Seriously though. He is just a child. I believe in making sure it is shown that what he did was wrong, but treating him as a full blown felon? Disgraceful.
How can you be so callous -- this kid is just a kid!!!
If you obviously don't understand what the kid did, they how do you expect people to believe that your judgment is fair?
Its clear in this situation the kid is the only one who knows that a computer isn't a magic box with pretty lights.
Its not my fault, someone put a wall in my way.
Sometimes you have to look at how these laws are being applied, and fight back the overwhelming urge to slap the stupid from the people who pursue these charges. And it might take a lot of slapping.
This is a high school prank, nothing more.

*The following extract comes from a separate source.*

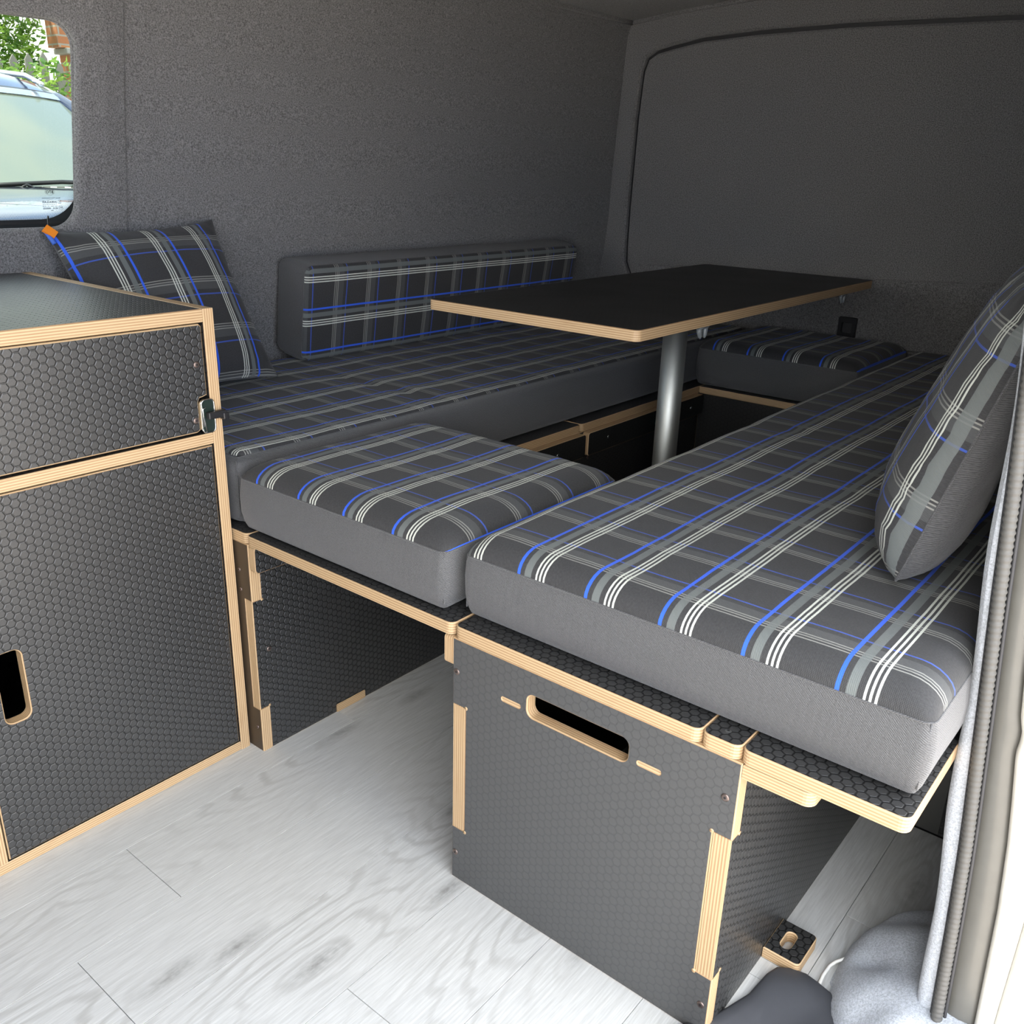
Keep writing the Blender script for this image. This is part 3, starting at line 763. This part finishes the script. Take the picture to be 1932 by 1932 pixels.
# ------------------------------------------------------------------ cushions
def spacing(n, r, L):
    """parameters along an edge, dense in the rounded ends"""
    e = [r*(1-math.cos(k/6*math.pi/2)) for k in range(6)]
    mid = [r+(L-2*r)*k/n for k in range(n+1)]
    return e+mid+[L-x for x in e[::-1]]
def cushion(name, label, loc, size, seam, crown, pu, pv, M=None, crease=None, r=.045, rc=.012, wave=.0025, group=None, boxing_bulge=.004, lip=0.):
    """box cushion: boxing up to the seam, domed plaid cover above. local x,y,z; pu/pv: functions (x,y)->plaid coordinates; M maps local to world"""
    Lx, Ly = size; t = thing(name, label, 'cushion', loc, group)
    O = ORG[t.name]; M = M or (lambda v: O+Vector(v))
    bx0, by0 = Lx, Ly; Lx, Ly = Lx-2*lip, Ly-2*lip
    def ease(e): return math.sqrt(max(0, 1-(1-min(e/r, 1))**2))
    arc = [0.]; K = 40                                               # arc length of the rounded rim, so stripes keep their width there
    for k in range(K):
        e0, e1 = r*(1-k/K), r*(1-(k+1)/K); arc.append(arc[-1]+math.hypot(e0-e1, crown*(ease(e0)-ease(e1))))
    def unr(x, L):
        e = min(x, L-x)
        if e >= r: return x
        f = (1-e/r)*K; k = min(K-1, int(f)); a = arc[k]+(arc[k+1]-arc[k])*(f-k)
        q = r-a if x < L/2 else L-r+a
        return q+.7*(x-q)
    xs, ys = spacing(max(10, int(Lx/.03)), r, Lx), spacing(max(8, int(Ly/.03)), r, Ly)
    V = []; F = []; UVp = []
    for y in ys:
        for x in xs:
            ex, ey = min(x, Lx-x), min(y, Ly-y)
            px, py = x, y
            if ex < rc and ey < rc:                                   # pull into the rounded corner
                dx, dy = rc-ex, rc-ey; d = math.hypot(dx, dy); m = max(dx, dy)
                k = m/d if d else 1
                ex2, ey2 = rc-dx*k, rc-dy*k
                px = ex2 if x < Lx/2 else Lx-ex2; py = ey2 if y < Ly/2 else Ly-ey2
            f = ease(ex)*ease(ey)
            z = seam+crown*f+f*wave*(noise.noise((x*7+3*Lx, y*7, Ly))+.5*noise.noise((x*19, y*19, Lx)))
            if crease: z -= crease[1]*f*math.exp(-((x-crease[0]-.012*math.sin(y*9))/.006)**2)
            V.append(M((px+lip, py+lip, z))); UVp.append((pu(unr(x, Lx)+lip, unr(y, Ly)+lip), pv(unr(x, Lx)+lip, unr(y, Ly)+lip)))
    nx = len(xs)
    for j in range(len(ys)-1):
        for i in range(nx-1): F.append((j*nx+i, j*nx+i+1, (j+1)*nx+i+1, (j+1)*nx+i))
    mk('top_cover', V, F, PLAID, t, O, uv=[[UVp[i] for i in f] for f in F], smooth=True)
    Lx, Ly = bx0, by0
    out = rrect(0, Lx, 0, Ly, rc, 5)
    pts = []
    for i in range(len(out)):
        a, b = Vector(out[i]), Vector(out[(i+1) % len(out)]); k = max(1, int((b-a).length/.04))
        pts += [a.lerp(b, j/k) for j in range(k)]
    per = [0.]
    for i in range(len(pts)): per.append(per[-1]+(pts[(i+1) % len(pts)]-pts[i]).length)
    inn = inset([tuple(p) for p in pts], 1.0); dirs = [Vector(q)-p for p, q in zip(pts, inn)]
    dirs = [d.normalized() for d in dirs]
    tp = [(seam, 0)] if not lip else [(seam-.6*lip, .0004), (seam-.25*lip, .12*lip), (seam-.07*lip, .45*lip), (seam, lip)]
    lev = [(0, .020), (.0, .012), (.004, .005), (.012, .001), (.35*seam, -boxing_bulge*.8), (.65*seam, -boxing_bulge), ((.88 if not lip else .75)*seam, -boxing_bulge*.5)]+tp
    V = []; n = len(pts); F = []; UV = []
    for z, ins in lev:
        for p, d in zip(pts, dirs):
            w = .0015*noise.noise((p.x*9, p.y*9, z*14)) if 0.01 < z < seam-.001 else 0
            q = p+d*(ins+w); V.append(M((q.x, q.y, z)))
    for k in range(len(lev)-1):
        for i in range(n):
            j = (i+1) % n; F.append((k*n+i, k*n+j, (k+1)*n+j, (k+1)*n+i))
            UV.append([(per[i], lev[k][0]), (per[i+1], lev[k][0]), (per[i+1], lev[k+1][0]), (per[i], lev[k+1][0])])
    F.append(tuple(range(n))[::-1]); UV.append([(V[i][0], V[i][1]) for i in F[-1]])
    mk('side_band', V, F, BOXING, t, O, uv=UV, smooth=True)
    ring = [M(((p+d*lip).x, (p+d*lip).y, seam+.0003)) for p, d in zip(pts, dirs)]; ring.append(ring[0]); ring.append(ring[1])
    mb = MB(); mb.tube(ring, .0011, 5, False); mb.build('seam', BOXING, t, O, True)
    # stitched corners of the band
    for (cx, cy, sx, sy) in ((0, 0, 1, 1), (Lx, 0, -1, 1), (0, Ly, 1, -1), (Lx, Ly, -1, -1)):
        q = rc*(1-math.sqrt(.5))-.0003
        MB().tube([M((cx+sx*q, cy+sy*q, z)) for z in (.012, .3*seam, .6*seam, seam)], .0012, 5).build('corner_seam', BOXING, t, O, True)
    return t
P0 = .0975
GR = 'plaid seat cushions around the table'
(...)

Honestly, the people who are filing felony charges of complete morons.
Lost at C:>. Found at C.
I did this to a friend, on his Christmas computer. Him, his father and his Marine buddies all seriously contemplated killing me. They were utterly furious and I didn't return for a long time. Of course, the gentleman featured on the desktop were unclothed in addition, but aren't we all, in a sense? Good fun, indeed.
Reminds me of a friend who was tired of his neighbor using his wifi so rather than putting a password on it, like a normal person, he instead used mac filtering to redirect all requests originating from unrecognized mac's to lemon party.
---Saying gnome 3 is better than windows 8 not so much a compliment as it is damning with light praise.
Kids need to learn the consequences of embarrassing powerful people. That is one of the golden rules of modern society; thou shalt not embarrass thy superiors. Snowden forgot that, and this little punk forgot that.
You respect your betters, or you get tossed in a cage. That's the law. Ingrain that into your kid's brains before puberty hits, or they will wind up in a cage too.